In more recent times there has been considerable hype, speculation and, unfortunately, a fair share of scandal and disappointment around Initial Coin Offerings (ICOs) - more commonly referred to as cryptos. However, the technology upon which ICOs have relied has been used to create Security Token Offering (STOs) backed by real assets such as bonds, commodities, equities, real estate etc. In order to trade these new Digital Assets, legislation is being introduced in order that the rights of the holders of these investments can be legally recognised and appropriate custody services offered.

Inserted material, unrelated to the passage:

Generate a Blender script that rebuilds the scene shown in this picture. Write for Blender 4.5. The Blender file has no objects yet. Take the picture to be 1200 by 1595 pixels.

As a taste of what may come, we are now seeing companies such as Ucrowdme and financial commentators such as Blockchain Analytica promoting the concept of Revenue Sharing Tokens (RSTs). Against a backdrop of low interest rates and a search for income, RSTs offer a potentially attractive option, as these are Digital Assets which pay an income similar to a dividend. However, the income paid out is based on the company’s revenue and not the profit generated by the company. Given the judicious use of clever accounting techniques it is possible for companies and individuals (just look at Trump, where it is claimed he has paid no income tax in 10 out of the last 15 years) to be able to adjust the profit, thus reducing or eliminating any tax liability. 


The trouble is, companies can only pay dividends if they are profitable. For fast growing businesses or owner-managed SMEs often looking for capital, they either reinvest into the business to fuel further growth or are able to take money from it in more tax-efficient ways. Therefore, the interests of management and existing shareholders may not be aligned with those of new shareholders who are looking for a business which grows its profitability so they, themselves, can enjoy rising dividends. A potential solution for this are RSTs. Rather than relying on the profitability of a company the income payable can be structured to be dependent on the firm’s income which, in itself, is very difficult to manipulate and ought to be very transparent. An added advantage of RSTs is that they can be issued so they are more of a debt instrument, as opposed to diluting the equity of the existing shareholders. In many cases this is something many entrepreneurial SME business owners dislike, as they think they are obliged to give away too many shares in order to raise capital - they are often more optimistic about the potential of their business than a new investor is.  


Therefore, will we start to see RSTs being issued to ‘slate the thirst’ for income as opposed to capital-orientated Digital Assets and thus act as an investment which will meet the needs of SME owners, and the investors often so desperately needed to satisfy in order to expand and grow?